SRC to city, state leaders: Show us the money

This article was originally published in The Notebook. In August 2020, The Notebook became Chalkbeat Philadelphia.

Philadelphia’s School Reform Commission adopted a lump sum budget Thursday, but not before a surprisingly frisky conversation that forecasted a potential showdown with city and state officials.

The adopted lump sum budget would leave Philadelphia schools with a small fund balance after fiscal year 2018, but does not include any substantial new investments in city schools. By fiscal year 2019, those reserves would evaporate and the city’s public school system would be left $138 million in the red.

The commissioners voted 3-1 to approve the budget, with commissioner Bill Green casting the lone "no" vote.

Green dissented because he believes the budget presented Thursday doesn’t include the money needed to sufficiently fund Philadelphia’s schools and produce needed academic gains. In essence, Green was asking the district to adopt a more aggressive budget that would force its main funders — the city and state governments — to think hard about what the city’s schools truly need.

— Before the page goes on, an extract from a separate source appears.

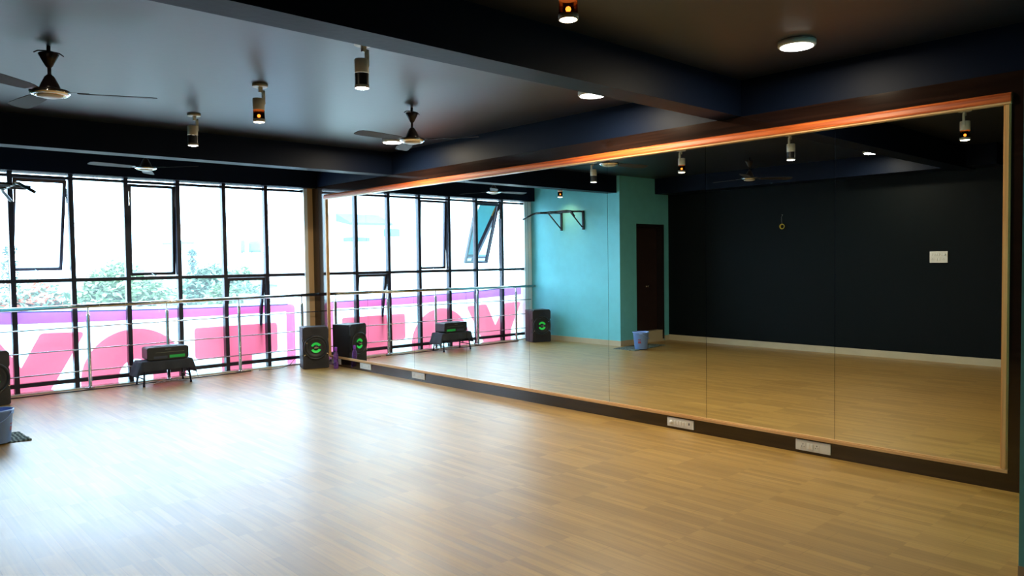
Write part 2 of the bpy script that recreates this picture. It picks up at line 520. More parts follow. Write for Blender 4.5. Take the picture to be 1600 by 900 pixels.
def banner():
    t = empty('shop_banner', (0, 0, 0))
    tag(t, 'white banner with big pink letters and purple edge outside the window', 'banner')
    def ztop(x): return 0.985-(x-1.4)*0.045+(x-1.4)*(x-1.4)*0.0055
    n = 24; X = [0.6+(5.25-0.6)*i/n for i in range(n+1)]
    Y = 10.50
    b = MB()
    poly = [(x, ztop(x)+0.035) for x in X]+[(x, -0.6) for x in reversed(X)]
    b.prism(poly, Y, Y+0.004)
    b.build('sheet', mat_banner('banner_white', (0.74, 0.82, 0.83)), t)
    b = MB()   # purple edge, running down at the right
    xr = 5.10
    XX = [0.6+(xr-0.6)*i/n for i in range(n+1)]
    zb = lambda x: ztop(x)-0.155+0.012*(x-1.5)
    for i in range(n):
        b.prism([(XX[i], zb(XX[i])), (XX[i+1], zb(XX[i+1])), (XX[i+1], ztop(XX[i+1])), (XX[i], ztop(XX[i]))], Y-0.003, Y-0.001)
    za = zb(xr); zt = ztop(xr)
    b.prism([(xr-0.03, -0.6), (xr+0.11, -0.6), (xr+0.11, zt-0.07), (xr+0.10, zt-0.03), (xr+0.07, zt-0.005), (xr, zt), (xr, za), (xr-0.03, za)], Y-0.003, Y-0.001)
    b.build('border', mat_banner('banner_purple', (0.60, 0.30, 0.60), (0.92, 0.33, 0.48), 1.0, 5.2), t)
    b = MB()
    for i in range(n):
        b.prism([(XX[i], ztop(XX[i])-0.014), (XX[i+1], ztop(XX[i+1])-0.014), (XX[i+1], ztop(XX[i+1])+0.002), (XX[i], ztop(XX[i])+0.002)], Y-0.006, Y-0.004)
    b.build('hem_line', mat_banner('banner_blue', (0.12, 0.10, 0.50)), t)
    PK = mat_banner('banner_pink', (0.93, 0.34, 0.41))
    y0, y1 = Y-0.006, Y-0.003
    b = MB()
    b.prism([(1.46, 0.67), (1.70, 0.295), (1.70, -0.6), (1.35, -0.6), (1.30, 0.20), (1.04, 0.67), (1.05, 0.69), (1.08, 0.705), (1.43, 0.70), (1.455, 0.69)], y0, y1)
    b.prism([(1.70, 0.295), (1.90, 0.675), (1.92, 0.69), (1.95, 0.697), (2.34, 0.683), (2.365, 0.67), (2.37, 0.64), (2.00, 0.0), (1.80, -0.35), (1.80, -0.6), (1.70, -0.6)], y0, y1)
    b.build('letter', PK, t)
    b = MB(); cx, cz = 2.965, 0.05; n2 = 48
    for k in range(n2):
        a0, a1 = 2*PI*k/n2, 2*PI*(k+1)/n2
        o = lambda a: (cx+0.64*math.cos(a), cz+0.63*math.sin(a))
        i_ = lambda a: (cx+0.21*math.cos(a), cz-0.03+0.26*math.sin(a))
        b.prism([i_(a0), o(a0), o(a1), i_(a1)], y0, y1)
    b.build('letter', PK, t)
    b = MB()
    b.prism(rrect(3.725, 0.20, 4.925, 0.63, 0.04), y0, y1)
    b.prism([(4.09, -0.6), (4.53, -0.6), (4.53, 0.20), (4.09, 0.20)], y0, y1)
    b.build('letter', PK, t)

def mirrors():
    seams = [1.352, 2.433, 3.523, 4.589, 5.675, 6.723, 7.772, 8.85, 9.925]
    words_ = ['']*8
    words_[0] = 'tall mirror panel at the right end, reflecting the white switchboard'
    words_[1] = 'tall mirror panel second from right, reflecting the yellow coil'
    words_[2] = 'tall mirror panel third from right, reflecting the brown door'
    words_[3] = 'tall mirror panel fourth from right, reflecting teal wall and bar'
    words_[4] = 'tall mirror panel fifth from right, reflecting the window end'
    words_[5] = 'tall mirror panel third from the window corner'
    words_[6] = 'tall mirror panel second from the window corner'
    words_[7] = 'tall mirror panel in the window corner beside the right speaker'
    for i in range(8):
        o = MB().box((M, seams[i]+0.0015, 0.125), (M+0.010, seams[i+1]-0.0015, 2.485)).build('wall_mirror', MIRROR)
        tag(o, words_[i], 'mirror', 'mirror panels along the right wall')
    f = empty('mirror_frame', (0, 0, 0))
    tag(f, 'reddish wooden beading around the wall of mirrors', 'frame')
    ya, yb = 1.330, 9.945
    # top rail: bevelled moulding (profile in X,Z swept along Y)
    prof = [(M+0.0, 2.500), (M-0.010, 2.500), (M-0.026, 2.492), (M-0.034, 2.478), (M-0.036, 2.452), (M-0.034, 2.440), (M+0.0, 2.440)]
    vs = [(x, ya, z) for x, z in prof]+[(x, yb, z) for x, z in prof]; n = len(prof)
    fs = [list(range(n)), list(range(n, 2*n))[::-1]]+[[i, (i+1) % n, n+(i+1) % n, n+i] for i in range(n)]
    MB().add(vs, fs).build('top_rail', REDWOOD, f)
    o = MB().box((M-0.030, ya, 2.428), (M, yb, 2.440)).build('inner_bead', BEAD, f)
    MB().box((M-0.022, ya, 0.115), (M, yb, 0.135)).box((M-0.012, ya, 0.135), (M, yb, 0.142)).build('bottom_rail', BEAD, f)
    for y, s in ((1.352, 1), (9.925, -1)):
        MB().box((M-0.022, y-0.012, 0.142), (M, y+0.012, 2.428)).box((M-0.012, y-0.02, 0.142), (M, y+0.02, 2.428)).build('side_rail', BEADZ, f)

room(); glazing(); banner(); mirrors()

# ================================================================== CEILING FIXTURES
def spot_lamp(x, y, label, warm, tilt=0.0, power=1.0):
    t = empty('ceiling_spotlight', (x, y, ZC))
    tag(t, label, 'spotlight', 'cylindrical spotlights in a row under the ceiling')
    MB().lathe([(0.058, -0.022), (0.060, -0.018), (0.060, 0.0)], (0.015, 0, 0), 24).build('mount', CREAM, t)
    a = MB().box((0.005, -0.012, -0.06), (0.032, 0.012, -0.022)).box((0.030, -0.010, -0.155), (0.052, 0.010, -0.045)).box((0.005, -0.010, -0.062), (0.05, 0.010, -0.045))
    a.build('arm', CREAM, t)
    MB().lathe([(0.044, -0.205), (0.046, -0.203), (0.046, -0.118), (0.043, -0.114)], seg=28).build('housing', CREAM, t)
    if warm:
        AMB = mat_glass('amber_shade_glass', (0.10, 0.035, 0.012), (0.5, 0.35, 0.2))
        MB().lathe([(0.045, -0.275), (0.043, -0.205)], seg=28, caps=False).build('shade', AMB, t)
        MB().lathe([(0.003, -0.262), (0.010, -0.258), (0.0135, -0.249), (0.010, -0.240), (0.003, -0.236)], seg=16).build('bulb', emit('warm_bulb', (1.0, 0.50, 0.14), 40), t)
        MB().lathe([(0.041, -0.2985), (0.0475, -0.2985), (0.0475, -0.275), (0.041, -0.275), (0.041, -0.2985)], seg=28, caps=False).build('rim', mat('frosted_rim', (0.45, 0.43, 0.40), rough=0.5), t)
        MB().lathe([(0.002, -0.306), (0.02, -0.3045), (0.036, -0.301), (0.043, -0.2975), (0.043, -0.296)], seg=28).build('lens', emit('warm_lens', (1.0, 0.80, 0.52), 16), t)
        c = (1.0, 0.62, 0.30)
    else:
        MB().lathe([(0.0445, -0.285), (0.0455, -0.205)], seg=28, caps=False).build('shade', BLACKP, t)
        MB().lathe([(0.043, -0.2985), (0.0465, -0.2985), (0.0465, -0.28), (0.043, -0.28), (0.043, -0.2985)], seg=28, caps=False).build('rim', mat('frosted_rim', (0.45, 0.43, 0.40), rough=0.5), t)
        MB().lathe([(0.002, -0.306), (0.02, -0.3045), (0.036, -0.301), (0.0445, -0.2975), (0.0445, -0.296)], seg=28).build('lens', emit('white_lens', (1.0, 0.97, 0.90), 16), t)
        c = (1.0, 0.88, 0.70)
    light('lamp_light', 'SPOT', (0, 0, -0.312), SPOT_WATTS*power, c, t, rot=(0, tilt, 0), spot_size=math.radians(150), spot_blend=0.9, shadow_soft_size=0.035)
    return t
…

Green argued that by rejecting the budget, commissioners would send a message that simply maintaining the status quo wasn’t acceptable.

"Why should I approve a budget that doesn’t spend what we need to spend?" Green asked. "Why wouldn’t I just vote ‘no’ and tell the state and city…to step up? Why should I acquiesce to this?"

Though Green’s push to reject the lump sum budget fell short, his argument did find a warm reception among fellow commissioners and members of the public.

Superintendent William Hite conceded that the district’s current investments — which total $526 million over the next five years and help restore much of what was slashed during past periods of austerity — still are not large enough to, as Green put it, "educate the children of Philadelphia."

"I agree with commissioner Green that it is disappointing we have insufficient support from our local and state legislators," commissioner Farah Jimenez said. "I do think the pressure needs to remain."

The state and city are projected to send $1.5 billion and $1.2 billion to the district respectively in the current fiscal year. But the district’s costs are rising at about double the rate of its revenues are.

In a subsequent resolution, the SRC asked district officials to draw up a new budget that, in SRC chair Joyce Wilkerson’s terms, "reflects the real needs of the children of Philadelphia." The SRC approved this second resolution unanimously, meaning the district will now have to craft a more ambitious budget for the SRC’s review.

"We are not receiving adequate funding, but I think it makes sense to spend time to develop what a real budget would look like for the district," said SRC chair Joyce Wilkerson.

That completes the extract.